Methods Laboratory simulated rainfall experiments were conducted to investigate the effects of different sand cover thicknesses (1 cm, 2.5 cm, and 5 cm) on the infiltration characteristics of loess slopes under a slope gradient of 12° and a rainfall intensity of 1.5 mm/min. The applicability of three commonly used soil infiltration models—Kostiakov, JIANG Dingsheng, and Philip models—was also evaluated in this region.

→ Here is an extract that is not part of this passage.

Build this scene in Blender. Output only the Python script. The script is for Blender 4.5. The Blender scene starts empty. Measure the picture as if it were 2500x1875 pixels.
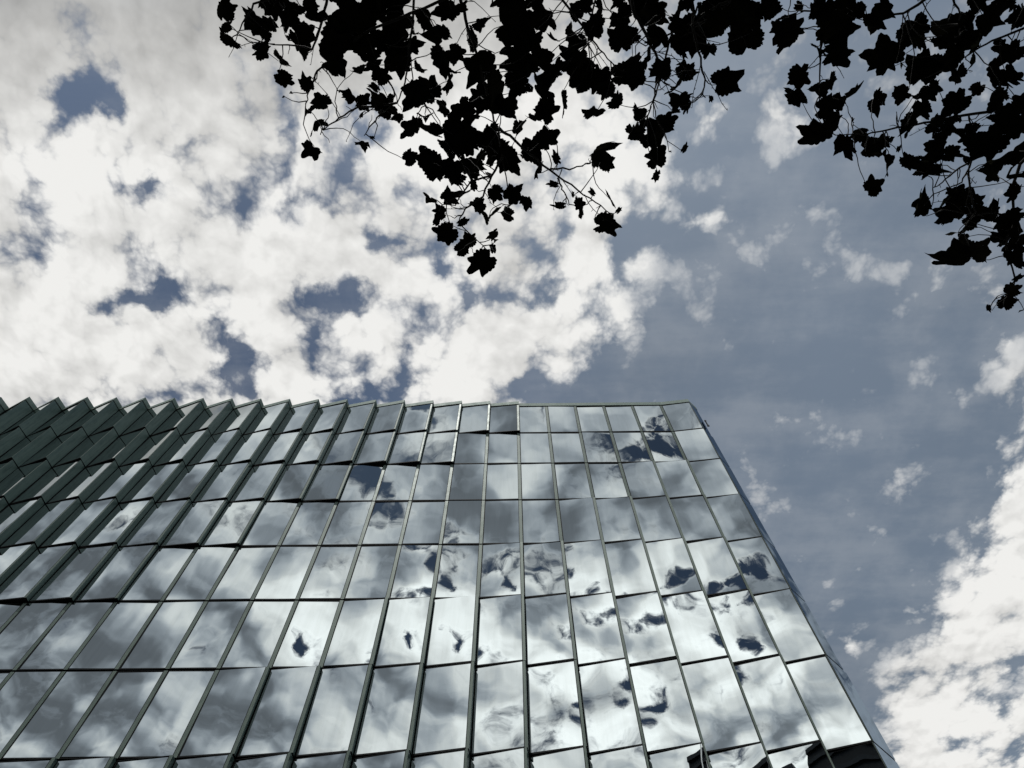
import bpy, bmesh, math, random
from mathutils import Vector, Matrix
R = math.radians
random.seed(11)
sc = bpy.context.scene
col = sc.collection

# ------------------------------------------------------------------ helpers
def link(name, me, parent=None, mats=()):
    o = bpy.data.objects.new(name, me)
    col.objects.link(o)
    if parent is not None:
        o.parent = parent
    if me is not None:
        for m in mats:
            me.materials.append(m)
    return o

def empty(name, loc=(0, 0, 0)):
    o = link(name, None)
    o.location = loc
    o.empty_display_size = .3
    return o

def tag(o, label=None, cat=None, group=None, kind=None):
    if label: o['label'] = label
    if cat: o['category'] = cat
    if group: o['group'] = group
    if kind: o['kind'] = kind
    return o

class MB:
    """collects polygons, then becomes ONE mesh"""
    def __init__(s):
        s.v, s.f, s.m, s.sm = [], [], [], []
    def poly(s, pts, mat=0, smooth=False):
        i = len(s.v)
        s.v += [tuple(p) for p in pts]
        s.f.append(list(range(i, i + len(pts)))); s.m.append(mat); s.sm.append(smooth)
    def prism(s, base, z0, z1, mat=0, top=True, bottom=True):
        """base: counter-clockwise (x, y) outline"""
        n = len(base)
        for i in range(n):
            a, b = base[i], base[(i + 1) % n]
            s.poly([(a[0], a[1], z0), (b[0], b[1], z0), (b[0], b[1], z1), (a[0], a[1], z1)],
                   mat[i] if isinstance(mat, (list, tuple)) else mat)
        mm = mat[-1] if isinstance(mat, (list, tuple)) else mat
        if top: s.poly([(x, y, z1) for x, y in base], mm)
        if bottom: s.poly([(x, y, z0) for x, y in reversed(base)], mm)
    def box(s, x0, x1, y0, y1, z0, z1, mat=0):
        s.prism([(x0, y0), (x1, y0), (x1, y1), (x0, y1)], z0, z1, mat)
    def grid(s, P, nu, nv, mat=0):
        """P(i, j) -> point; shared vertices, smooth"""
        o = len(s.v)
        for j in range(nv + 1):
            for i in range(nu + 1):
                s.v.append(tuple(P(i / nu, j / nv)))
        for j in range(nv):
            for i in range(nu):
                a = o + j * (nu + 1) + i
                s.f.append([a, a + 1, a + nu + 2, a + nu + 1]); s.m.append(mat); s.sm.append(True)
    def tube(s, pts, r0, r1, n=6, mat=0):
        pts = [Vector(p) for p in pts]
        rings = []
        for k, p in enumerate(pts):
            d = (pts[min(k + 1, len(pts) - 1)] - pts[max(k - 1, 0)])
            if d.length < 1e-6: d = Vector((0, 0, 1))
            d.normalize()
            a = d.cross(Vector((.31, .2, .93)))
            if a.length < 1e-3: a = d.cross(Vector((1, 0, 0)))
            a.normalize(); b = d.cross(a)
            r = r0 + (r1 - r0) * k / max(1, len(pts) - 1)
            o = len(s.v)
            for q in range(n):
                t = 2 * math.pi * q / n
                s.v.append(tuple(p + a * (r * math.cos(t)) + b * (r * math.sin(t))))
            rings.append(o)
        for k in range(len(rings) - 1):
            for q in range(n):
                q2 = (q + 1) % n
                s.f.append([rings[k] + q, rings[k] + q2, rings[k + 1] + q2, rings[k + 1] + q]); s.m.append(mat); s.sm.append(True)
        for o in (rings[0], rings[-1]):
            s.f.append([o + q for q in range(n)]); s.m.append(mat); s.sm.append(False)
    def mesh(s, name):
        me = bpy.data.meshes.new(name)
        me.from_pydata(s.v, [], s.f)
        me.polygons.foreach_set('material_index', s.m)
        me.polygons.foreach_set('use_smooth', s.sm)
        me.update()
        return me
    def build(s, name, parent, mats):
        return link(name, s.mesh(name), parent, mats)

# ------------------------------------------------------------------ node helpers
class NT:
    def __init__(s, tree):
        s.t = tree; s.n = tree.nodes; s.l = tree.links
    def put(s, sock, val):
        if hasattr(val, 'bl_idname') or isinstance(val, bpy.types.NodeSocket):
            s.l.new(val, sock)
        else:
            sock.default_value = val
    def math(s, op, a, b=None, c=None, clamp=False):
        n = s.n.new('ShaderNodeMath'); n.operation = op; n.use_clamp = clamp
        for i, v in enumerate((a, b, c)):
            if v is not None: s.put(n.inputs[i], v)
        return n.outputs[0]
    def add(s, a, b): return s.math('ADD', a, b)
    def sub(s, a, b): return s.math('SUBTRACT', a, b)
    def mul(s, a, b): return s.math('MULTIPLY', a, b)
    def vec(s, op, a, b=None, c=None, out=0):
        n = s.n.new('ShaderNodeVectorMath'); n.operation = op
        if a is not None: s.put(n.inputs[0], a)
        if b is not None: s.put(n.inputs[1], b)
        if c is not None: s.put(n.inputs[2], c)
        return n.outputs[out]
    def scale(s, a, k):
        n = s.n.new('ShaderNodeVectorMath'); n.operation = 'SCALE'
        s.put(n.inputs[0], a); s.put(n.inputs['Scale'], k)
        return n.outputs[0]
    def smooth(s, x, a, b, lo=0., hi=1.):
        n = s.n.new('ShaderNodeMapRange'); n.interpolation_type = 'SMOOTHSTEP'
        s.put(n.inputs['Value'], x)
        for k, v in zip(('From Min', 'From Max', 'To Min', 'To Max'), (a, b, lo, hi)): s.put(n.inputs[k], v)
        return n.outputs['Result']
    def lin(s, x, a, b, lo=0., hi=1.):
        n = s.n.new('ShaderNodeMapRange')
        s.put(n.inputs['Value'], x)
        for k, v in zip(('From Min', 'From Max', 'To Min', 'To Max'), (a, b, lo, hi)): s.put(n.inputs[k], v)
        return n.outputs['Result']
    def noise(s, v, scale, detail=4., rough=.5, out=0, dist=0., lac=2., flat=False):
        n = s.n.new('ShaderNodeTexNoise')
        if flat: n.noise_dimensions = '2D'
        s.put(n.inputs['Vector'], v)
        for k, q in (('Scale', scale), ('Detail', detail), ('Roughness', rough), ('Distortion', dist), ('Lacunarity', lac)):
            s.put(n.inputs[k], q)
        return n.outputs[out]
    def mixc(s, f, a, b, blend='MIX'):
        n = s.n.new('ShaderNodeMix'); n.data_type = 'RGBA'; n.blend_type = blend
        s.put(n.inputs[0], f); s.put(n.inputs[6], a); s.put(n.inputs[7], b)
        return n.outputs[2]
    def mixf(s, f, a, b):
        n = s.n.new('ShaderNodeMix'); n.data_type = 'FLOAT'
        s.put(n.inputs[0], f); s.put(n.inputs[2], a); s.put(n.inputs[3], b)
        return n.outputs[0]
    def xyz(s, x, y, z):
        n = s.n.new('ShaderNodeCombineXYZ')
        for i, v in enumerate((x, y, z)): s.put(n.inputs[i], v)
        return n.outputs[0]
    def sep(s, v):
        n = s.n.new('ShaderNodeSeparateXYZ'); s.put(n.inputs[0], v)
        return n.outputs

def material(name):
    m = bpy.data.materials.new(name); m.use_nodes = True
    t = NT(m.node_tree); t.n.clear()
    out = t.n.new('ShaderNodeOutputMaterial')
    return m, t, out

def principled(t, out, color, rough, metal=0., spec=.5, normal=None):
    b = t.n.new('ShaderNodeBsdfPrincipled')
    t.put(b.inputs['Base Color'], color); t.put(b.inputs['Roughness'], rough); t.put(b.inputs['Metallic'], metal)
    t.put(b.inputs['Specular IOR Level'], spec)
    if normal is not None: t.l.new(normal, b.inputs['Normal'])
    t.l.new(b.outputs[0], out.inputs[0])
    return b

# ------------------------------------------------------------------ sun and sky
SUN_EL, SUN_AZ = R(69), R(205)          # azimuth measured clockwise from +Y; the sun stands high behind the camera
sd = Vector((math.sin(SUN_AZ) * math.cos(SUN_EL), math.cos(SUN_AZ) * math.cos(SUN_EL), math.sin(SUN_EL)))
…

Results 1) The wetting front transport on sand-covered slopes exhibited two stages: a rapid increase before runoff and relative stabilization after runoff. Sand cover significantly increased the transport distance and rate of the wetting front. The initial runoff time was prolonged with increasing sand cover thickness. The initial runoff times for slopes with 1 cm, 2.5 cm, and 5 cm of sand cover were 1.4, 1.6, and 2.2 times longer than that of the loess slopes, respectively. 2) The presence of sand cover layer increased the soil infiltration rate, thereby shortening the time for slopes to reach stable infiltration. In addition, continued rainfall caused loamy interflow within the sand layer, resulting in surface collapse, fissure development, and rill erosion. Consequently, the infiltration rate on sand-covered slopes showed greater fluctuations compared to that on loess slopes. 3) All three models demonstrated certain predictive ability for the infiltration rate after runoff initiation on sand-covered slopes. The Kostiakov model was the most suitable for simulating the infiltration process under the sand-loess binary structure, with R² values ranging from 0.831 to 0.931 and RMSE values from 0.055 to 0.146 mm/min. This was followed by the Philip model and the Jiang Dingsheng model, with R² values ranging from 0.841 to 0.871 and from 0.778 to 0.905, and RMSE values ranging from 0.076 to 0.142 mm/min and from 0.065 to 0.167 mm/min, respectively.

Conclusions In summary, the presence of sand cover significantly affects soil infiltration capacity, and exhibits different patterns with increasing sand cover thickness. This study reveals the influence of sand cover thickness on the infiltration process in the sand-loess binary structure and evaluates the simulation performance of selected soil infiltration models for this unique landform. The findings provide scientific references for the comprehensive management and model construction in the wind-water compound erosion region of the Loess Plateau.